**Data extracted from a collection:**

--

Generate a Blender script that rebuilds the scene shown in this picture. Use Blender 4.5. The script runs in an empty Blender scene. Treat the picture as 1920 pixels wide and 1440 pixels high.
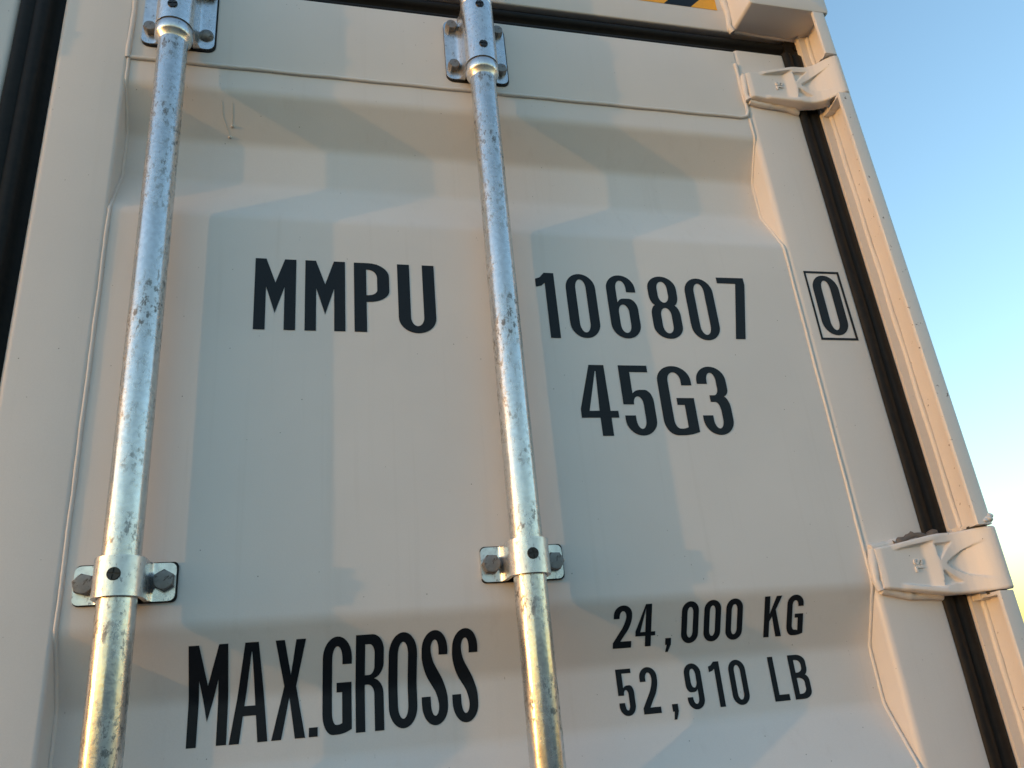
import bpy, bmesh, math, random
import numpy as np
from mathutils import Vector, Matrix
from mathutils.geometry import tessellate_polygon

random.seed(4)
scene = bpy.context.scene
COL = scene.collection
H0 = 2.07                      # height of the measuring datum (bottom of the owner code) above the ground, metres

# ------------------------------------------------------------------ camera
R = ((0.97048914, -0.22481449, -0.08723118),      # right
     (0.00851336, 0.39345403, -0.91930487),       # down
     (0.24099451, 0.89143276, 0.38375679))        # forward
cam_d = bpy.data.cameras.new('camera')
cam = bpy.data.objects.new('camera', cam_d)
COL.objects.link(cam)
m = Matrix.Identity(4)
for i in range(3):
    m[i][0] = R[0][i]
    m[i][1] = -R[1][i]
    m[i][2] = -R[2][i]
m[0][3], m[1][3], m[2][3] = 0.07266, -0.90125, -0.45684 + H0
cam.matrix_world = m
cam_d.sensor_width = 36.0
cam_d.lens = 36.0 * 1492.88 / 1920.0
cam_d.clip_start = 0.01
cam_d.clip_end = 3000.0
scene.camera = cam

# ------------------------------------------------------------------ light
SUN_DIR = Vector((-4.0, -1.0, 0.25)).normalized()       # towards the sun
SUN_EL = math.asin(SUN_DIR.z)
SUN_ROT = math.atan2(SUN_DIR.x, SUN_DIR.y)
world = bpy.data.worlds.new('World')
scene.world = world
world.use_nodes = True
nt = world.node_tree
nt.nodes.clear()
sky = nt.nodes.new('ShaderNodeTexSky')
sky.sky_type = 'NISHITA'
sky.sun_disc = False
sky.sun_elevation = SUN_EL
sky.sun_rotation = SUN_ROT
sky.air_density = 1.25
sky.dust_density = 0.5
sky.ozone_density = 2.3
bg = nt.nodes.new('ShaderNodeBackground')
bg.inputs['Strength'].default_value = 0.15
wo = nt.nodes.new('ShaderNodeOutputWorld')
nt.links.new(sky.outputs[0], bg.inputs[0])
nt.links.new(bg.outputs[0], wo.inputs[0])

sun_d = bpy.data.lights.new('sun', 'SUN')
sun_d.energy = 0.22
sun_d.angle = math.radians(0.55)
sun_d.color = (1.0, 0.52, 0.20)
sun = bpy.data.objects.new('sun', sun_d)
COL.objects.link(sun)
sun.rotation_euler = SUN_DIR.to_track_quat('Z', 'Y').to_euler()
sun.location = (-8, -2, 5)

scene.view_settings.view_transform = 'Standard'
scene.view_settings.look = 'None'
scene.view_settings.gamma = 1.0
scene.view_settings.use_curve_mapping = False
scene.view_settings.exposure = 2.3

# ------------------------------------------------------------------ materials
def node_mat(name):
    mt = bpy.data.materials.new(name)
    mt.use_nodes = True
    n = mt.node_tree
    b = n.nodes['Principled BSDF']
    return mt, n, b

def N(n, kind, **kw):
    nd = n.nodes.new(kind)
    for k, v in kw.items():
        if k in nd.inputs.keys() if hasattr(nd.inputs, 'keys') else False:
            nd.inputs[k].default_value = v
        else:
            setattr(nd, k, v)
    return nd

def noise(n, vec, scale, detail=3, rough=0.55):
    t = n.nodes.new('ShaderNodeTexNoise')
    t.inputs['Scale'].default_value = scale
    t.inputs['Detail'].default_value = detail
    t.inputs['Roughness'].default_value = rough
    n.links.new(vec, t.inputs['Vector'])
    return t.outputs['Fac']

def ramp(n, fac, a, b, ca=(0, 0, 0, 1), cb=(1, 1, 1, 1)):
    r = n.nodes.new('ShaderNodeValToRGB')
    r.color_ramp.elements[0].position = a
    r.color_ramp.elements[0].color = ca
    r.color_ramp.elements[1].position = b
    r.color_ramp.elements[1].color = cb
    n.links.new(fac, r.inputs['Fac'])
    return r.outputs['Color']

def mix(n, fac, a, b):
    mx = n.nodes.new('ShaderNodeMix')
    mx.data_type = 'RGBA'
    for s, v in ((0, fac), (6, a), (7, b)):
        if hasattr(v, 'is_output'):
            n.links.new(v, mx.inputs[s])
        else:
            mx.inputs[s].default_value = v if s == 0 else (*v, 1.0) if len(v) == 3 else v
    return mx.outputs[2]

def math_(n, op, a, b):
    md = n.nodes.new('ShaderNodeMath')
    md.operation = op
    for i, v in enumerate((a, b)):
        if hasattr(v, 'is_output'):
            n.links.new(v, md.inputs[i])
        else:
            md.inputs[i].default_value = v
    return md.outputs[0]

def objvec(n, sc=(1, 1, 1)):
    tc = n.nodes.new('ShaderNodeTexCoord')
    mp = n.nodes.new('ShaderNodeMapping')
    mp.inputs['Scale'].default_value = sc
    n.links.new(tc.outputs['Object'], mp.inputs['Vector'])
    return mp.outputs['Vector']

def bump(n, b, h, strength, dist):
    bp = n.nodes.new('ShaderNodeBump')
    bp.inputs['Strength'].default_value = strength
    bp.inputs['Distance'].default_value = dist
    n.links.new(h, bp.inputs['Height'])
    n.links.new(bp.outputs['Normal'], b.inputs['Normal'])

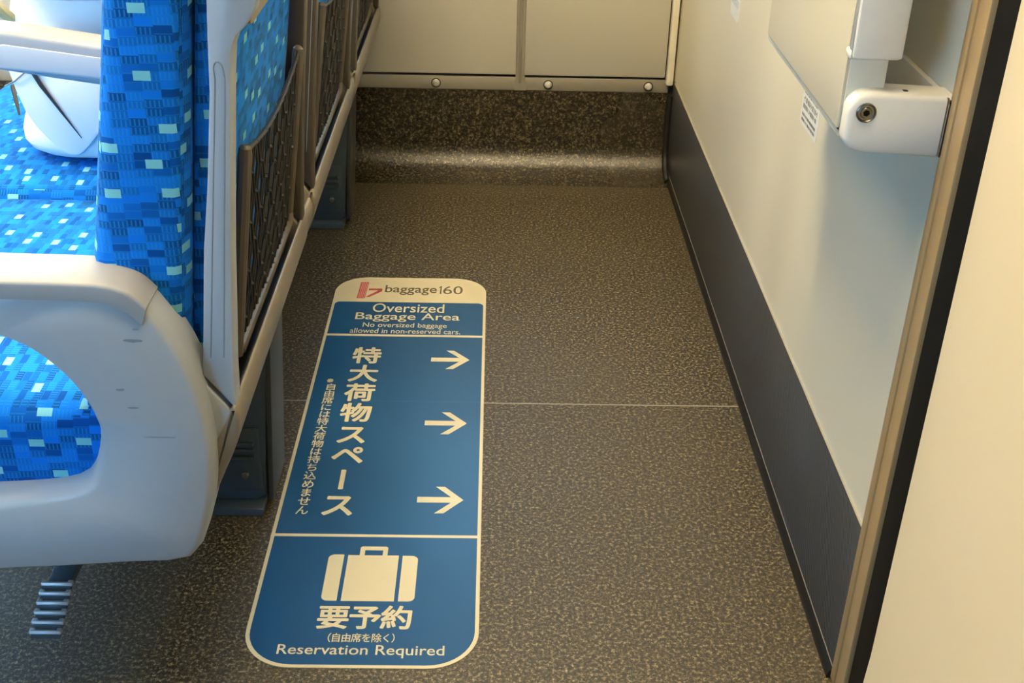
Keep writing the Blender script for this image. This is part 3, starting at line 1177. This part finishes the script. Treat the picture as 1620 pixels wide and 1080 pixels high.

--

**Given instruction:** Can you repeat every record above exactly, apart from the pictures?

**Result for this task:**
Generate a Blender script that rebuilds the scene shown in this picture. Use Blender 4.5. The script runs in an empty Blender scene. Treat the picture as 1920 pixels wide and 1440 pixels high.
import bpy, bmesh, math, random
import numpy as np
from mathutils import Vector, Matrix
from mathutils.geometry import tessellate_polygon

random.seed(4)
scene = bpy.context.scene
COL = scene.collection
H0 = 2.07                      # height of the measuring datum (bottom of the owner code) above the ground, metres

# ------------------------------------------------------------------ camera
R = ((0.97048914, -0.22481449, -0.08723118),      # right
     (0.00851336, 0.39345403, -0.91930487),       # down
     (0.24099451, 0.89143276, 0.38375679))        # forward
cam_d = bpy.data.cameras.new('camera')
cam = bpy.data.objects.new('camera', cam_d)
COL.objects.link(cam)
m = Matrix.Identity(4)
for i in range(3):
    m[i][0] = R[0][i]
    m[i][1] = -R[1][i]
    m[i][2] = -R[2][i]
m[0][3], m[1][3], m[2][3] = 0.07266, -0.90125, -0.45684 + H0
cam.matrix_world = m
cam_d.sensor_width = 36.0
cam_d.lens = 36.0 * 1492.88 / 1920.0
cam_d.clip_start = 0.01
cam_d.clip_end = 3000.0
scene.camera = cam

# ------------------------------------------------------------------ light
SUN_DIR = Vector((-4.0, -1.0, 0.25)).normalized()       # towards the sun
SUN_EL = math.asin(SUN_DIR.z)
SUN_ROT = math.atan2(SUN_DIR.x, SUN_DIR.y)
world = bpy.data.worlds.new('World')
scene.world = world
world.use_nodes = True
nt = world.node_tree
nt.nodes.clear()
sky = nt.nodes.new('ShaderNodeTexSky')
sky.sky_type = 'NISHITA'
sky.sun_disc = False
sky.sun_elevation = SUN_EL
sky.sun_rotation = SUN_ROT
sky.air_density = 1.25
sky.dust_density = 0.5
sky.ozone_density = 2.3
bg = nt.nodes.new('ShaderNodeBackground')
bg.inputs['Strength'].default_value = 0.15
wo = nt.nodes.new('ShaderNodeOutputWorld')
nt.links.new(sky.outputs[0], bg.inputs[0])
nt.links.new(bg.outputs[0], wo.inputs[0])

sun_d = bpy.data.lights.new('sun', 'SUN')
sun_d.energy = 0.22
sun_d.angle = math.radians(0.55)
sun_d.color = (1.0, 0.52, 0.20)
sun = bpy.data.objects.new('sun', sun_d)
COL.objects.link(sun)
sun.rotation_euler = SUN_DIR.to_track_quat('Z', 'Y').to_euler()
sun.location = (-8, -2, 5)

scene.view_settings.view_transform = 'Standard'
scene.view_settings.look = 'None'
scene.view_settings.gamma = 1.0
scene.view_settings.use_curve_mapping = False
scene.view_settings.exposure = 2.3

# ------------------------------------------------------------------ materials
def node_mat(name):
    mt = bpy.data.materials.new(name)
    mt.use_nodes = True
    n = mt.node_tree
    b = n.nodes['Principled BSDF']
    return mt, n, b

def N(n, kind, **kw):
    nd = n.nodes.new(kind)
    for k, v in kw.items():
        if k in nd.inputs.keys() if hasattr(nd.inputs, 'keys') else False:
            nd.inputs[k].default_value = v
        else:
            setattr(nd, k, v)
    return nd

def noise(n, vec, scale, detail=3, rough=0.55):
    t = n.nodes.new('ShaderNodeTexNoise')
    t.inputs['Scale'].default_value = scale
    t.inputs['Detail'].default_value = detail
    t.inputs['Roughness'].default_value = rough
    n.links.new(vec, t.inputs['Vector'])
    return t.outputs['Fac']

def ramp(n, fac, a, b, ca=(0, 0, 0, 1), cb=(1, 1, 1, 1)):
    r = n.nodes.new('ShaderNodeValToRGB')
    r.color_ramp.elements[0].position = a
    r.color_ramp.elements[0].color = ca
    r.color_ramp.elements[1].position = b
    r.color_ramp.elements[1].color = cb
    n.links.new(fac, r.inputs['Fac'])
    return r.outputs['Color']

def mix(n, fac, a, b):
    mx = n.nodes.new('ShaderNodeMix')
    mx.data_type = 'RGBA'
    for s, v in ((0, fac), (6, a), (7, b)):
        if hasattr(v, 'is_output'):
            n.links.new(v, mx.inputs[s])
        else:
            mx.inputs[s].default_value = v if s == 0 else (*v, 1.0) if len(v) == 3 else v
    return mx.outputs[2]

def math_(n, op, a, b):
    md = n.nodes.new('ShaderNodeMath')
    md.operation = op
    for i, v in enumerate((a, b)):
        if hasattr(v, 'is_output'):
            n.links.new(v, md.inputs[i])
        else:
            md.inputs[i].default_value = v
    return md.outputs[0]

def objvec(n, sc=(1, 1, 1)):
    tc = n.nodes.new('ShaderNodeTexCoord')
    mp = n.nodes.new('ShaderNodeMapping')
    mp.inputs['Scale'].default_value = sc
    n.links.new(tc.outputs['Object'], mp.inputs['Vector'])
    return mp.outputs['Vector']

def bump(n, b, h, strength, dist):
    bp = n.nodes.new('ShaderNodeBump')
    bp.inputs['Strength'].default_value = strength
    bp.inputs['Distance'].default_value = dist
    n.links.new(h, bp.inputs['Height'])
    n.links.new(bp.outputs['Normal'], b.inputs['Normal'])

Keep writing the Blender script for this image. This is part 3, starting at line 1177. This part finishes the script. Treat the picture as 1620 pixels wide and 1080 pixels high.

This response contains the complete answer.